Say what you like about Sony – their machines might be expensive and their customer service might throw the occasional wobbly, depending on who you speak to – but they certainly know how to put together a slick, appealing notebook.  The Sony VAIO X has fallen lightly into the hands of T3, and they've been putting the carbon-fiber marvel through its paces.

In the sub-800g machines favor is, well, its incredible size: at 16mm thick it's thinner than a MacBook Air, and yet by soldering the ports directly to the motherboard Sony have managed to outfit the ultraportable with more connectivity than Apple's machine.  You get two USB 2.0, VGA and an ethernet port, though you'll need to make use of the flap-down legs if you actually want to squeeze a wired network connection into the socket.
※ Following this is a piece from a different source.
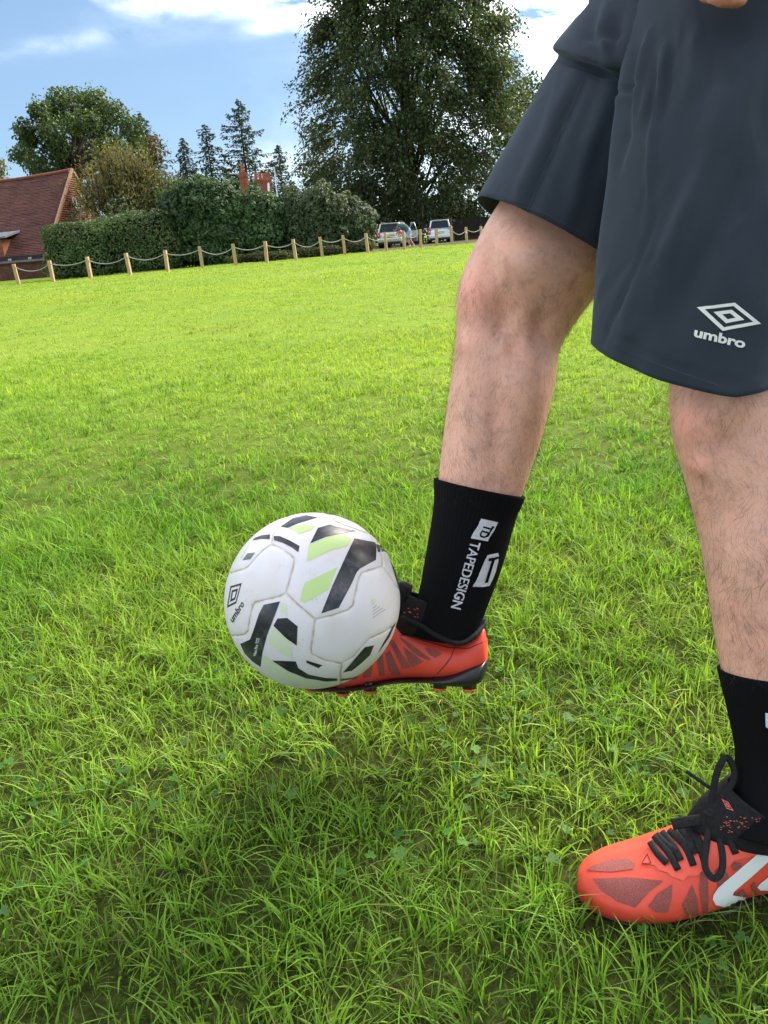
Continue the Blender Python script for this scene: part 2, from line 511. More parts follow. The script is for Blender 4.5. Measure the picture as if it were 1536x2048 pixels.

Less impressive is the flexible body, which – despite the exotic materials – bends "alarmingly under light pressure", and the short-travel of the keyboard.  You're also getting a mere 2GB of RAM and a 2GHz Atom processor, neither of which are exactly stellar, although the 256GB of SSD storage do at least maintain the premium message.  In the end, though, unless you're seriously unwilling to carry any more weight around, T3 reckon the MacBook Air or Sony's own Z-series VAIO are better bets.